Elizabeth K. Keenan completed her doctorate at Columbia University in 2008 with a dissertation on feminist politics, popular music, and the American middle class. Her work has received the Wong Tolbert and Lise Waxer Prizes from the Society for Ethnomusicology and has been published in Women & Music, JPMS, and Current Musicology. She teaches at Fordham University and Columbia University.

 

Abstract:

"Out in the Streets: 1960s Girl Groups and the Imagined Urban Space of New York City"

In the early 1960s, “good girls” didn’t hang out on street corners, they didn’t audition for record producers in smoky clubs, and they certainly didn’t drink, smoke, or have sex. And yet, the music these girls listened to—the Girl Groups—often treads the line ambiguously between the good and the bad, frequently in ways that allow girls a new assertiveness within an urban space—and, most of the time it drew on a particular place, New York City. The music of the Girl Groups, closely aligned with the Brill Building, constructs an urban space in which girls across the country could imagine themselves transgressing those roles from the safety of their bedrooms.
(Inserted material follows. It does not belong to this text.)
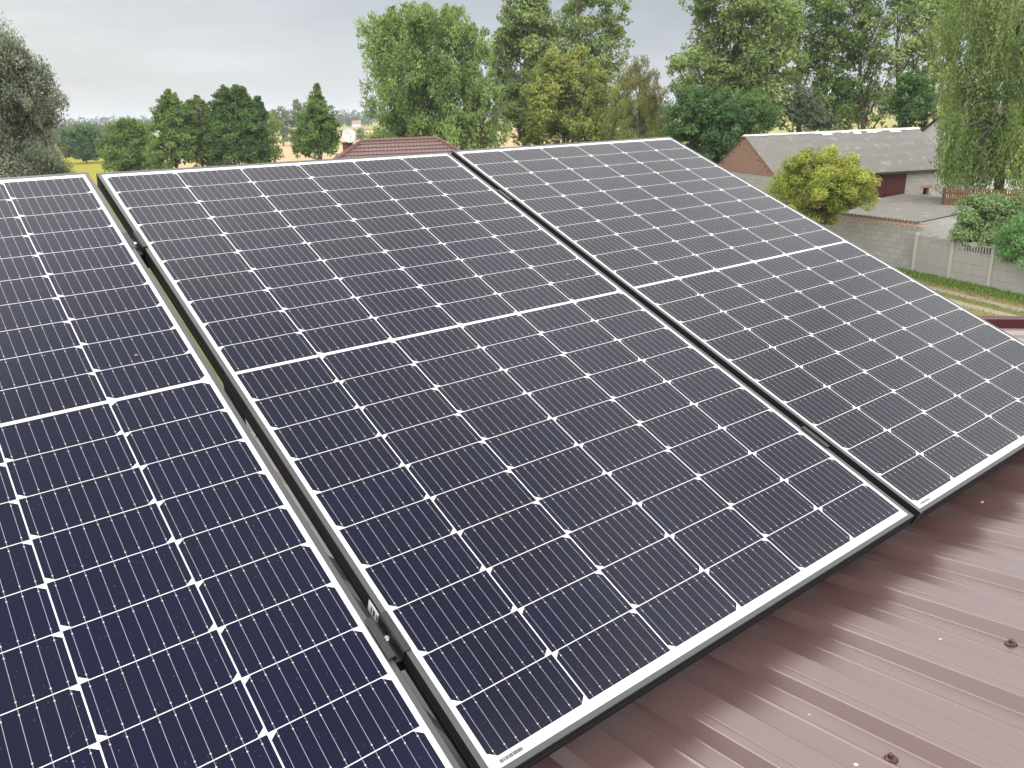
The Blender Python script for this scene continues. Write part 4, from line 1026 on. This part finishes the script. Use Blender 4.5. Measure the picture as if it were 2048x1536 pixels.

While scholars have investigated the public/private divide between the urban space where idealized boy rebels populate the streets and the private listening girls conducted, the role of urban geography, most especially the construction of New York City as a place of both danger and possibility, has been overlooked. Listening the Crystals’ “Uptown,” they could experience life in Spanish Harlem, or, looking at the Ronettes, imagine themselves as worldly-wise girls with teased hair and thick eyeliner. Essential to these imagined transgressions is the idea of New York City, forged through the music, image, and performance of the Girl Groups. Drawing on urban geography, this paper examines the ways that Girl Groups imagined freedom and danger in New York City’s streets.